▶ _Given information_
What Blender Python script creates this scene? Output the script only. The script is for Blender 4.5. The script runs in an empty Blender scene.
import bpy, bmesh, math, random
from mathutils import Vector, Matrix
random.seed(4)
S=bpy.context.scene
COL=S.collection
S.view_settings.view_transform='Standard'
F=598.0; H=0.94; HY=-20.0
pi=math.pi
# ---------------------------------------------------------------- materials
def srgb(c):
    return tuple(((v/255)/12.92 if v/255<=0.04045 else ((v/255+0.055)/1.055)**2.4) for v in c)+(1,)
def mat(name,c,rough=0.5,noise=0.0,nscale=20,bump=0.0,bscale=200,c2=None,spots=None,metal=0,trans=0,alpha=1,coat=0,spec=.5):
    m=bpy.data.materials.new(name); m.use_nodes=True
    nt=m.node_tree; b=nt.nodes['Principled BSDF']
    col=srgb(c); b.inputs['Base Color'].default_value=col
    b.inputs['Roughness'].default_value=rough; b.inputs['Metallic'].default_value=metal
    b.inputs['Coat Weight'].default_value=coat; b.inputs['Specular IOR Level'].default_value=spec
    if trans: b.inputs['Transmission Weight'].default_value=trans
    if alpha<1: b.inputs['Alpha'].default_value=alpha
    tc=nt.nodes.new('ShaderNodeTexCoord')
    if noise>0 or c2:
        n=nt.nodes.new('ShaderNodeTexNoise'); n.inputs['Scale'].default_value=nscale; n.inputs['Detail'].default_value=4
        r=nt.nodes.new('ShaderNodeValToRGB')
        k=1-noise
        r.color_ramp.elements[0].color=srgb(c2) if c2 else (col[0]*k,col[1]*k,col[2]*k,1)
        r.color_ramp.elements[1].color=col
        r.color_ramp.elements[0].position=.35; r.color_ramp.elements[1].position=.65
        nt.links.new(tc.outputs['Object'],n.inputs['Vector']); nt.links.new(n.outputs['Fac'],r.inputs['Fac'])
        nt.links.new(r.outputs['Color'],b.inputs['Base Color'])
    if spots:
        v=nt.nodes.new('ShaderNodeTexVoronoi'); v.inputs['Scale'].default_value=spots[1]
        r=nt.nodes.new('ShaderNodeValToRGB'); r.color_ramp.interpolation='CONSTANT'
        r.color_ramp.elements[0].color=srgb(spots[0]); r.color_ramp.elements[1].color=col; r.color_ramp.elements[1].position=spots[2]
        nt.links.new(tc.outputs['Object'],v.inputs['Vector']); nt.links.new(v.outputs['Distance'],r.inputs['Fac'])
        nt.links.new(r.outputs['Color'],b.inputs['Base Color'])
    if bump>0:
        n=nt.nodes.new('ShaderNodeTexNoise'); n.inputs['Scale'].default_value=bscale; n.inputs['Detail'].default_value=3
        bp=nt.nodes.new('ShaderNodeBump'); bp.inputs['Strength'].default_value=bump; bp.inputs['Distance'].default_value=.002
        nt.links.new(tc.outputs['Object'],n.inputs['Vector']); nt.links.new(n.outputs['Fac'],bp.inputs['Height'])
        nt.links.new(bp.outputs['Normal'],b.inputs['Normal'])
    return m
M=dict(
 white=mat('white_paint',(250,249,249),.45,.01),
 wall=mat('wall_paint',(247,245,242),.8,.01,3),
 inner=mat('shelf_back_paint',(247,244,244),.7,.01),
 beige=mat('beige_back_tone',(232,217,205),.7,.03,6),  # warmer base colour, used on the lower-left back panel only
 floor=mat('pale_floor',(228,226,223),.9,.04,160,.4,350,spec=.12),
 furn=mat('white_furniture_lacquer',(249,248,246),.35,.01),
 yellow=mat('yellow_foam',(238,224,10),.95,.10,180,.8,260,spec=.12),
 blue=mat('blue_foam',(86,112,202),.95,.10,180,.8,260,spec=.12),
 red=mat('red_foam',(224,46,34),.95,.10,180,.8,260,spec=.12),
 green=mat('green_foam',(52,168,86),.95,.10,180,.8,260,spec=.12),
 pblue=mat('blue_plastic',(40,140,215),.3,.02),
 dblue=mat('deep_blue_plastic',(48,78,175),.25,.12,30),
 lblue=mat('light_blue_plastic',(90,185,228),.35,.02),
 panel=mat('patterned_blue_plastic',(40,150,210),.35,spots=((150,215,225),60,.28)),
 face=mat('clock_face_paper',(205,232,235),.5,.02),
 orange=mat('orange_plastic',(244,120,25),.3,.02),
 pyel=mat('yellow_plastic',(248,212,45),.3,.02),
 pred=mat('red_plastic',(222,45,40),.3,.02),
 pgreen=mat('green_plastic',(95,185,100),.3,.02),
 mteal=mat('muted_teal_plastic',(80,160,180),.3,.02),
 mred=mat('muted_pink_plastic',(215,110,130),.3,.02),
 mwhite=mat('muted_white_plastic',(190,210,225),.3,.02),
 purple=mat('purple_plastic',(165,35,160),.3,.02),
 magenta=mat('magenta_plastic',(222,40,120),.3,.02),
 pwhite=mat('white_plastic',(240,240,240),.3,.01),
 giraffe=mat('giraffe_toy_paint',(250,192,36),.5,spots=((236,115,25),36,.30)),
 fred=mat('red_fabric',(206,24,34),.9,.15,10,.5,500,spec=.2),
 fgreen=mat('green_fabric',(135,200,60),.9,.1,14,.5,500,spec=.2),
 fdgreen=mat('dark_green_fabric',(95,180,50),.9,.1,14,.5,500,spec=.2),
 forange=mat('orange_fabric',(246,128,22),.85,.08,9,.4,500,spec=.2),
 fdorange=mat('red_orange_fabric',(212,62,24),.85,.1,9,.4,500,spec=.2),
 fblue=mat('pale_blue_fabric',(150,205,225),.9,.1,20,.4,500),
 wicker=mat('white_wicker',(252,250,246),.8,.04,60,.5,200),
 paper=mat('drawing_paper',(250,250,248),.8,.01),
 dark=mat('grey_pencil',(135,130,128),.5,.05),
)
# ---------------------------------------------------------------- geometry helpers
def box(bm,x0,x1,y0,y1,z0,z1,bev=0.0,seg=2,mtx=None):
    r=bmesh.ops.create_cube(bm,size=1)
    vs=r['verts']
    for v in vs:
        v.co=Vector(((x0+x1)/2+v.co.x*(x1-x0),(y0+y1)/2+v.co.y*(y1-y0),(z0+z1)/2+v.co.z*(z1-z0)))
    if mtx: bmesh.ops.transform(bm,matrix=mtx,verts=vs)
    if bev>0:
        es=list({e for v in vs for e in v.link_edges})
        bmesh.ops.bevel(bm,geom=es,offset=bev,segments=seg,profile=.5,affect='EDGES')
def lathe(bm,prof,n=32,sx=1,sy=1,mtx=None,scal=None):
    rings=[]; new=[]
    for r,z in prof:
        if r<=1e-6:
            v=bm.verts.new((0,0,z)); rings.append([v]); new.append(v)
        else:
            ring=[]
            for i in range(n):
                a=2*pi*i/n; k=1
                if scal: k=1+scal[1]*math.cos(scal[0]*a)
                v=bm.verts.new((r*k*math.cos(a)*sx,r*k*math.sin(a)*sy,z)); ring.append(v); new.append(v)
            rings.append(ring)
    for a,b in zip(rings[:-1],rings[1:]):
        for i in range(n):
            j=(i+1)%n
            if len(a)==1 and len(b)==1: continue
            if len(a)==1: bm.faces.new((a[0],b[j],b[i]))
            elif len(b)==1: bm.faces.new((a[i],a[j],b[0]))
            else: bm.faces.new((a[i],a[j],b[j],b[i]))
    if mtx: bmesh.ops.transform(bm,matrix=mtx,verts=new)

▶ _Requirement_
Report the number of lines in the listing where the string "scene" appears, and nothing besides.

▶ _Full response_
2